Do not copy the pictures; transcribe all other material exactly.

▶ SUPPLIED MATERIAL:

* start *

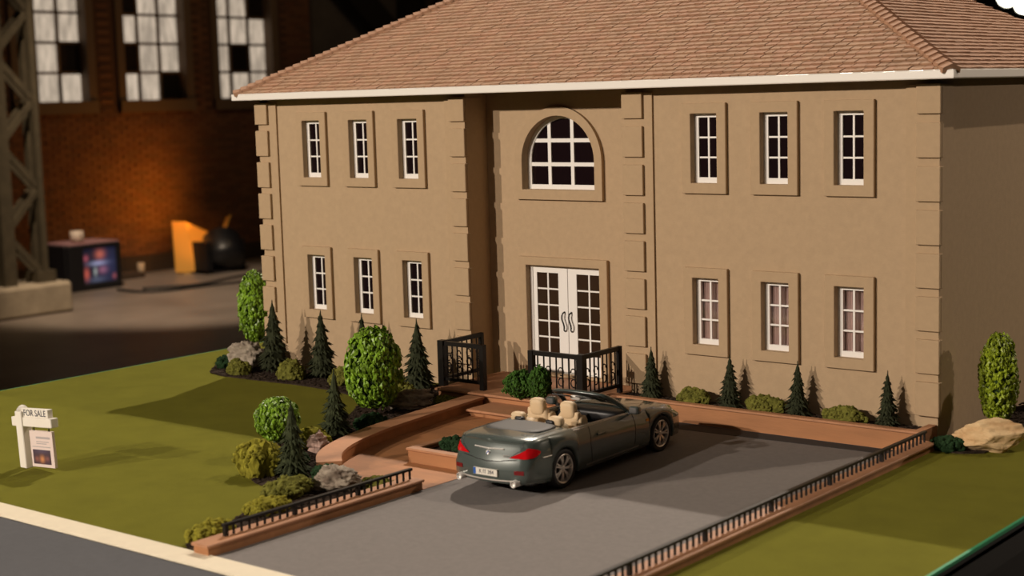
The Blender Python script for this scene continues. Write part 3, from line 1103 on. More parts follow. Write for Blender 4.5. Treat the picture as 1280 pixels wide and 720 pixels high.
def porch_railing(x0_, x1_, ys, label, zb=-7.30, zt=-6.04):
    """x0_ = corner post, x1_ = free front end; side run goes back to the house"""
    yf, ybk = ys
    t = thing('porch_railing', label, 'railing', (x0_, yf, zb))
    for (px, py, w) in ((x0_, yf, .10), (x1_, yf, .075), (x0_, ybk, .06)):
        M().box(px - w, px + w, py - w, py + w, zb, zt + (.02 if w == .1 else 0)).build('post', IRON, t)
    for (a, b) in (((x0_, yf), (x1_, yf)), ((x0_, yf), (x0_, ybk))):
        M().bar((*a, zt - .06), (*b, zt - .06), .10, .12).build('top_rail', IRON, t)
        M().bar((*a, zb + .2), (*b, zb + .2), .09, .09).build('bottom_rail', IRON, t)
        a, b = Vector((*a, 0)), Vector((*b, 0))
        n = 8 if (b - a).length < 1.7 else 9
        d = (b - a).normalized()
        for k in range(1, n):
            p = a + (b - a) * (k / n)
            M().tube([(p.x, p.y, zb + .2), (p.x, p.y, zt - .08)], .022, 6).build('baluster', IRON, t)
            if k % 2:
                s_ = M()
                for sg, zc in ((1, .14), (-1, -.14)):
                    pts = []
                    for q_ in range(11):
                        an = q_ / 10 * 1.6 * PI
                        rr_ = .085
                        off = d * (math.cos(an) * rr_ * sg + .06)
                        pts.append((p.x + off.x, p.y + off.y, (zt + zb) / 2 + zc + math.sin(an) * rr_ * 1.25))
                    s_.tube(pts, .018, 5)
                s_.build('scroll', IRON, t, smooth=True)
    return t


porch_railing(-13.82, -12.36, (-1.68, -.0), 'black wrought iron porch railing with scrolls left of the steps')
porch_railing(-8.98, -10.62, (-1.72, -.02), 'black wrought iron porch railing with scrolls right of the door')

# =================================================================== FOR SALE SIGN
SIGNW = mat('sign_white', (0.80, 0.76, 0.68), 0.6)
sg = thing('for_sale_sign', 'white wooden FOR SALE sign with a hanging picture panel on the left lawn', 'sign', (-16.95, -12.97, G), (0, math.radians(-4), 0), local=True)
M().box(-.13, .13, -.13, .13, -.05, 1.34).build('post', SIGNW, sg, bevel=.015)
M().box(-.34, 1.26, -.10, .10, .98, 1.20).build('arm', SIGNW, sg, bevel=.015)
M().box(.06, 1.12, -.07, .07, 1.20, 1.40).build('name_board', SIGNW, sg, bevel=.01)
M().lathe([(0, 0), (.15, 0), (.15, .05), (.09, .11), (0, .14)], 4, at=(0, 0, 1.34)).build('finial', SIGNW, sg)
PANW = mat('panel_paper', (0.74, 0.62, 0.58), 0.6)
pn = M().box(.25, 1.15, -.035, .035, .03, .88).build('panel', PANW, sg)
for hx in (.40, 1.0):
    M().tube([(hx, 0, .86), (hx, 0, 1.0)], .016, 6).build('hook', IRON, sg)
pm_ = M()
pm_.grid([[(.32 + .70 * i / 20, -.037, .10 + .34 * j / 12) for i in range(21)] for j in range(13)])
po = pm_.build('picture', vcol_mat('house_picture', 0, .5), pn)


def piccol(i):
    u, v = (i % 21) / 20, (i // 21) / 12
    c = Vector((.06, .035, .05))
    for bx, by, rx, ry, bc in ((.5, .35, .16, .3, (.55, .22, .05)), (.2, .35, .12, .2, (.22, .07, .03)), (.8, .4, .12, .2, (.18, .06, .04)), (.5, .9, .5, .2, (.03, .03, .06))):
        c += Vector(bc) * math.exp(-(((u - bx) / rx) ** 2 + ((v - by) / ry) ** 2) * 1.5)
    return c


paint(po, piccol)


def text(name, body, size, m, parent, loc, rot, align='CENTER'):
    cu = bpy.data.curves.new(name, 'FONT')
    cu.body = body
    cu.size = size * S
    cu.align_x = align
    cu.align_y = 'CENTER'
    cu.extrude = .002 * S
    cu.materials.append(m)
    tmp = bpy.data.objects.new(name, cu)
    me = bpy.data.meshes.new_from_object(tmp)
    bpy.data.objects.remove(tmp)
    o = bpy.data.objects.new(name, me)
    COL.objects.link(o)
    o.parent = parent
    o.location = Vector(loc) * S
    o.rotation_euler = rot
    return o


INK = mat('dark_ink', (0.05, 0.05, 0.07), 0.7)
INKG = mat('grey_ink', (0.42, 0.38, 0.38), 0.7)
text('lettering', 'FOR SALE', .21, INK, sg, (.60, -.075, 1.30), (PI / 2, 0, 0))
lm = M()
for (xa, xb, zz, hh) in ((.50, 1.05, .70, .05), (.50, 1.0, .62, .02), (.50, .9, .575, .02), (.32, 1.05, .50, .018)):
    lm.box(xa, xb, -.038, -.034, zz, zz + hh)
lm.build('print', INKG, pn)

# =================================================================== VEGETATION
def conifer_mesh(seed, h, r, m, parent):
    rn = random.Random(seed)
    f = M()
    f.lathe([(r * .6, h * .07), (r * .5, h * .25), (r * .34, h * .5), (r * .16, h * .78), (.0, h * .98)], 8)
    tiers = 10
    for i in range(tiers):
        u = i / (tiers - 1)
        z = h * (.10 + .86 * u)
        rad = r * ((1 - u) ** .85 * .96 + .035)
        nb = max(5, int(15 * (1 - u) + 4))
        ph = rn.random() * 6
        for k in range(nb):
            a = ph + 2 * PI * k / nb + rn.uniform(-.12, .12)
            R = rad * rn.uniform(.70, 1.15)
            dr = h * .06 * rn.uniform(.2, 1.7)
            d = Vector((math.cos(a), math.sin(a), 0))
            t_ = Vector((-d.y, d.x, 0))
            for (fr, off, w_) in ((1.0, 0, .26), (.78, .30, .2), (.78, -.30, .2)):
                p0 = Vector((0, 0, z + h * .035))
                tip = d * R * fr + t_ * R * off + Vector((0, 0, z - dr))
                mid = p0.lerp(tip, .62) + Vector((0, 0, h * .012))
                wv = t_ * (R * w_ * .5 + .01)
                hv = Vector((0, 0, h * .016 + .008))
                f.add([p0, mid + wv, mid + hv, mid - wv, mid - hv * .8, tip],
                      [(0, 1, 2), (0, 2, 3), (0, 3, 4), (0, 4, 1), (5, 2, 1), (5, 3, 2), (5, 4, 3), (5, 1, 4)])
    f.build('foliage', m, parent, kind='stuff')
    M().lathe([(.05, -.05), (.045, h * .3), (0, h * .5)], 8).build('trunk', BARK, parent)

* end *

▶ OUTPUT FOR THIS EXERCISE:
The Blender Python script for this scene continues. Write part 3, from line 1103 on. More parts follow. Write for Blender 4.5. Treat the picture as 1280 pixels wide and 720 pixels high.
def porch_railing(x0_, x1_, ys, label, zb=-7.30, zt=-6.04):
    """x0_ = corner post, x1_ = free front end; side run goes back to the house"""
    yf, ybk = ys
    t = thing('porch_railing', label, 'railing', (x0_, yf, zb))
    for (px, py, w) in ((x0_, yf, .10), (x1_, yf, .075), (x0_, ybk, .06)):
        M().box(px - w, px + w, py - w, py + w, zb, zt + (.02 if w == .1 else 0)).build('post', IRON, t)
    for (a, b) in (((x0_, yf), (x1_, yf)), ((x0_, yf), (x0_, ybk))):
        M().bar((*a, zt - .06), (*b, zt - .06), .10, .12).build('top_rail', IRON, t)
        M().bar((*a, zb + .2), (*b, zb + .2), .09, .09).build('bottom_rail', IRON, t)
        a, b = Vector((*a, 0)), Vector((*b, 0))
        n = 8 if (b - a).length < 1.7 else 9
        d = (b - a).normalized()
        for k in range(1, n):
            p = a + (b - a) * (k / n)
            M().tube([(p.x, p.y, zb + .2), (p.x, p.y, zt - .08)], .022, 6).build('baluster', IRON, t)
            if k % 2:
                s_ = M()
                for sg, zc in ((1, .14), (-1, -.14)):
                    pts = []
                    for q_ in range(11):
                        an = q_ / 10 * 1.6 * PI
                        rr_ = .085
                        off = d * (math.cos(an) * rr_ * sg + .06)
                        pts.append((p.x + off.x, p.y + off.y, (zt + zb) / 2 + zc + math.sin(an) * rr_ * 1.25))
                    s_.tube(pts, .018, 5)
                s_.build('scroll', IRON, t, smooth=True)
    return t


porch_railing(-13.82, -12.36, (-1.68, -.0), 'black wrought iron porch railing with scrolls left of the steps')
porch_railing(-8.98, -10.62, (-1.72, -.02), 'black wrought iron porch railing with scrolls right of the door')

# =================================================================== FOR SALE SIGN
SIGNW = mat('sign_white', (0.80, 0.76, 0.68), 0.6)
sg = thing('for_sale_sign', 'white wooden FOR SALE sign with a hanging picture panel on the left lawn', 'sign', (-16.95, -12.97, G), (0, math.radians(-4), 0), local=True)
M().box(-.13, .13, -.13, .13, -.05, 1.34).build('post', SIGNW, sg, bevel=.015)
M().box(-.34, 1.26, -.10, .10, .98, 1.20).build('arm', SIGNW, sg, bevel=.015)
M().box(.06, 1.12, -.07, .07, 1.20, 1.40).build('name_board', SIGNW, sg, bevel=.01)
M().lathe([(0, 0), (.15, 0), (.15, .05), (.09, .11), (0, .14)], 4, at=(0, 0, 1.34)).build('finial', SIGNW, sg)
PANW = mat('panel_paper', (0.74, 0.62, 0.58), 0.6)
pn = M().box(.25, 1.15, -.035, .035, .03, .88).build('panel', PANW, sg)
for hx in (.40, 1.0):
    M().tube([(hx, 0, .86), (hx, 0, 1.0)], .016, 6).build('hook', IRON, sg)
pm_ = M()
pm_.grid([[(.32 + .70 * i / 20, -.037, .10 + .34 * j / 12) for i in range(21)] for j in range(13)])
po = pm_.build('picture', vcol_mat('house_picture', 0, .5), pn)


def piccol(i):
    u, v = (i % 21) / 20, (i // 21) / 12
    c = Vector((.06, .035, .05))
    for bx, by, rx, ry, bc in ((.5, .35, .16, .3, (.55, .22, .05)), (.2, .35, .12, .2, (.22, .07, .03)), (.8, .4, .12, .2, (.18, .06, .04)), (.5, .9, .5, .2, (.03, .03, .06))):
        c += Vector(bc) * math.exp(-(((u - bx) / rx) ** 2 + ((v - by) / ry) ** 2) * 1.5)
    return c


paint(po, piccol)


def text(name, body, size, m, parent, loc, rot, align='CENTER'):
    cu = bpy.data.curves.new(name, 'FONT')
    cu.body = body
    cu.size = size * S
    cu.align_x = align
    cu.align_y = 'CENTER'
    cu.extrude = .002 * S
    cu.materials.append(m)
    tmp = bpy.data.objects.new(name, cu)
    me = bpy.data.meshes.new_from_object(tmp)
    bpy.data.objects.remove(tmp)
    o = bpy.data.objects.new(name, me)
    COL.objects.link(o)
    o.parent = parent
    o.location = Vector(loc) * S
    o.rotation_euler = rot
    return o


INK = mat('dark_ink', (0.05, 0.05, 0.07), 0.7)
INKG = mat('grey_ink', (0.42, 0.38, 0.38), 0.7)
text('lettering', 'FOR SALE', .21, INK, sg, (.60, -.075, 1.30), (PI / 2, 0, 0))
lm = M()
for (xa, xb, zz, hh) in ((.50, 1.05, .70, .05), (.50, 1.0, .62, .02), (.50, .9, .575, .02), (.32, 1.05, .50, .018)):
    lm.box(xa, xb, -.038, -.034, zz, zz + hh)
lm.build('print', INKG, pn)

# =================================================================== VEGETATION
def conifer_mesh(seed, h, r, m, parent):
    rn = random.Random(seed)
    f = M()
    f.lathe([(r * .6, h * .07), (r * .5, h * .25), (r * .34, h * .5), (r * .16, h * .78), (.0, h * .98)], 8)
    tiers = 10
    for i in range(tiers):
        u = i / (tiers - 1)
        z = h * (.10 + .86 * u)
        rad = r * ((1 - u) ** .85 * .96 + .035)
        nb = max(5, int(15 * (1 - u) + 4))
        ph = rn.random() * 6
        for k in range(nb):
            a = ph + 2 * PI * k / nb + rn.uniform(-.12, .12)
            R = rad * rn.uniform(.70, 1.15)
            dr = h * .06 * rn.uniform(.2, 1.7)
            d = Vector((math.cos(a), math.sin(a), 0))
            t_ = Vector((-d.y, d.x, 0))
            for (fr, off, w_) in ((1.0, 0, .26), (.78, .30, .2), (.78, -.30, .2)):
                p0 = Vector((0, 0, z + h * .035))
                tip = d * R * fr + t_ * R * off + Vector((0, 0, z - dr))
                mid = p0.lerp(tip, .62) + Vector((0, 0, h * .012))
                wv = t_ * (R * w_ * .5 + .01)
                hv = Vector((0, 0, h * .016 + .008))
                f.add([p0, mid + wv, mid + hv, mid - wv, mid - hv * .8, tip],
                      [(0, 1, 2), (0, 2, 3), (0, 3, 4), (0, 4, 1), (5, 2, 1), (5, 3, 2), (5, 4, 3), (5, 1, 4)])
    f.build('foliage', m, parent, kind='stuff')
    M().lathe([(.05, -.05), (.045, h * .3), (0, h * .5)], 8).build('trunk', BARK, parent)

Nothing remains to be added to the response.